Image of a student walking on campus down the sidewalk between cherry trees

Monday, March 18, 2024

Anonymous

Suggested Readings: Psalm 20, Exodus 40:1-15, Hebrews 10:19-25

This past year has tested and refined my faith on many levels: my husband went through a season of unemployment, we struggled through infertility and loss, and we experienced a death in our family. In those moments and months when God felt silent, I felt challenged to examine and declare what I truly believed. When my circumstances say otherwise, is God still faithful? Does God keep His promises? Does the power of Christ still exist in sea-parting, life-raising, illness-healing ways? Seasons of doubt and struggle often reveal where our faith is honestly seated and challenge us to recommit with renewed fervency to the hope we have through Jesus.

Isaiah 50:7 contends,

For the Lord God will help Me; therefore I will not be disgraced; therefore I have set My face like a flint, and I know that I will not be ashamed.

Isaiah 50:7

This aptly connects to the “full assurance of faith” that today’s passage from Hebrews emphasizes. In the face of death itself, Christ found the Lord to be faithful, and we can have the same hope that our Father is for us and will help us. We are called to set our face like flint and resolve to remember why we have hope. The church calendar is vital because it calls us to remember and rehearse the story and faithfulness of God repeatedly, throughout the rhythm of our years.

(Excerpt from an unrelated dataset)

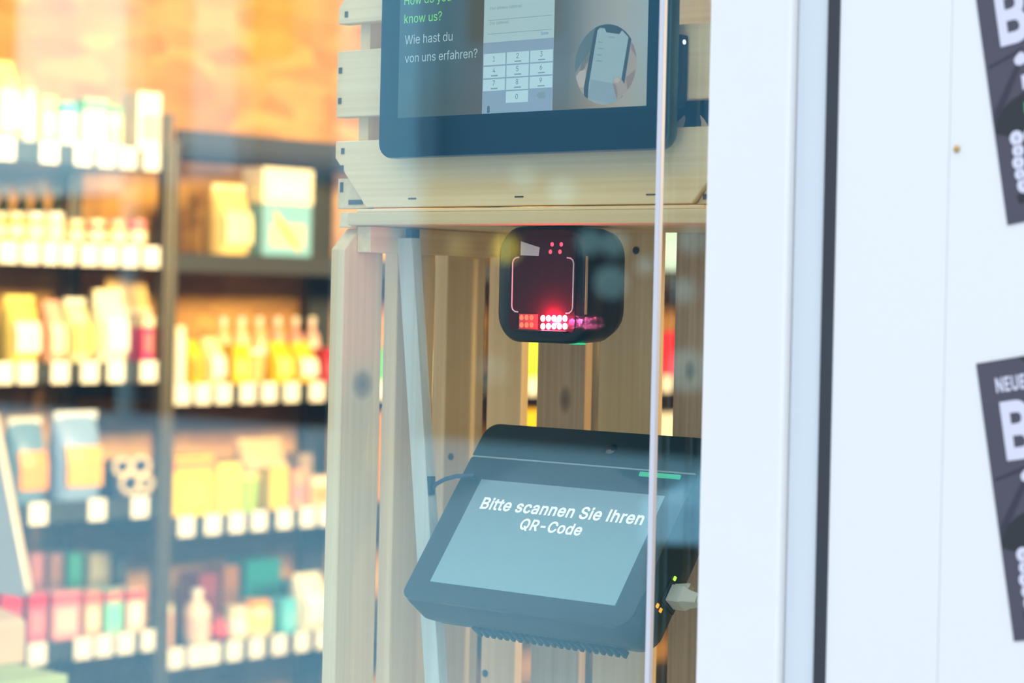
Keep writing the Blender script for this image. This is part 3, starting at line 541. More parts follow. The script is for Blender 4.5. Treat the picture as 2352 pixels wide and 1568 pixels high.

Today’s excerpt from Hebrews offers us relevant life instruction: “let us draw near with a true heart in full assurance of faith…let us hold fast to the confession of our hope without wavering, for He who promised is faithful…let us consider one another in order to stir up love and good works, not forsaking the assembling of ourselves together…” We choose to continually draw near to God because we now have access to the presence of the living, loving, steadfast God. We can have hope in the midst of adversity, because He is faithful to His promises. And in all of this, we journey together in community, because encouragement and exhortation lead to the byproducts of love and good works. In this Lenten season, may we resolve to deeply experience the depth and beauty of our faith – that in the end, it’s not over until things are made whole, until justice is restored, until life and relationships flourish. Whether in God’s Kingdom on earth or in God’s Kingdom in heaven, our hope and faith will find fruition.